Der Deutsche Kulturrat vertritt die Auffassung, dass die Einhaltung
bestehender Abkommen oder deren Fortentwicklung zum Schutz des geistigen
Eigentums für ein lebendiges kulturelles Leben unabdingbar
sind. Es muss sichergestellt werden, dass im Rahmen internationaler
Konventionen wie etwa den aktuellen GATS-Verhandlungen außerhalb
des Urheber- und Leistungsschutzrechts „durch die Hintertür“
nicht ein generelles Inländerbehandlungsprinzip eingeführt
wird, ohne gleichzeitig für materiell gleich hohes Schutzniveau
in allen beteiligten Staaten zu sorgen.
Wie geht es weiter?
Nach dem Scheitern der Verhandlungen in Cancún stellen
viele die Frage, wie es nun weitergeht. Waren die zahlreichen Proteste
aus dem Kulturbereich nur viel Lärm um nichts oder findet das
Spiel nun hinter den Kulissen statt?
Fest steht, dass das Scheitern in Cancún lediglich eine
Atempause bedeutet.
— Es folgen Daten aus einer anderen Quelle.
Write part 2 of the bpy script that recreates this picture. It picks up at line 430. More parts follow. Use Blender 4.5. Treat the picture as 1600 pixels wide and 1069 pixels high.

Die GATS-Verhandlungen, so ist es das Grundprinzip
der Welthandelsorganisation, werden fortgesetzt.
Solange weltweit die Liberalisierung und der Abbau von Handelshemmnissen
als Maxime weltwirtschaftlichen Handelns und der Gestaltung der
Rahmenbedingungen unangetastet bleibt, wird dieser Prozess weitergehen.
Das heißt für den Kulturbereich, dass den jetzt stattfindenden
Vorbereitungen der nächsten Ministerkonferenz höchste
Aufmerksamkeit geschenkt werden muss. Dazu gehört auch, dass
die deutschen Politiker noch stärker sensibilisiert werden.
Der Deutsche Bundestag hat vor den Cancún-Verhandlungen
einen Parlamentsvorbehalt beschlossen. Das heißt, die getroffenen
Vereinbarungen müssen im Deutschen Bundestag debattiert und
gebilligt werden. Solche Instrumente gilt es zu stärken. Weiter
gilt es sich dafür einzusetzen, dass die Zivilgesellschaft
in den Verhandlungsprozessen stärker Gehör findet.